Valve analysis: Valve functions include the on/off service, throttling service (flow control), prevention of reverse flow (backflow), pressure control, regulation, and pressure relief. Effective valve maintenance can be accomplished using cleaners and introducing proper lubricants at regular and frequent intervals. As of June 2015, the total valves in Shahdara’s pipeline gas distribution network was 174. Of these, 21.26 per cent valves were found with poor lubrication, 42.52 per cent with poor painting, 4.02 per cent with broken slabs and 2.29 per cent with missing pit covers. The analysis further showed that three valves were in critical condition with poor painting, poor lubrication as well as broken slabs.

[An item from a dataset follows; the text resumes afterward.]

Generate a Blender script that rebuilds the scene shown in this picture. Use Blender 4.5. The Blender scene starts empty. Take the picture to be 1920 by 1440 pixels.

CP station analysis: The CP station is used to protect buried iron and steel pipelines from corrosion by preventing the anodic reaction of metal dissolution on the structure under protection. Sacrificial anode CP and impressed current CP techniques are used in the field, with SNGPL making extensive use of the latter. A total of three CP stations were found in Shahdara’s pipeline network as of June 2015. One station (installed on a 6-inch main supply pipeline) was found to need proper cleaning while two CP stations (installed on a 4-inch and 12-inch pipeline respectively) required proper painting.

Conclusion

This study applies the CBM model to asset management in SNGPL’s gas distribution pipeline network. The use of GIS in a gas distribution network provides spatial distribution, while CBM provides information about asset condition. The integration of CBM and GIS provides an advantage over manual and conventional systems. CBM further enables the updating and modifying of assets and identifying appropriate locations for installing new assets through GIS maps. The system can be further improved by implementing RCM for real-time monitoring of assets and multiple monitoring factors; however, this entails a higher cost.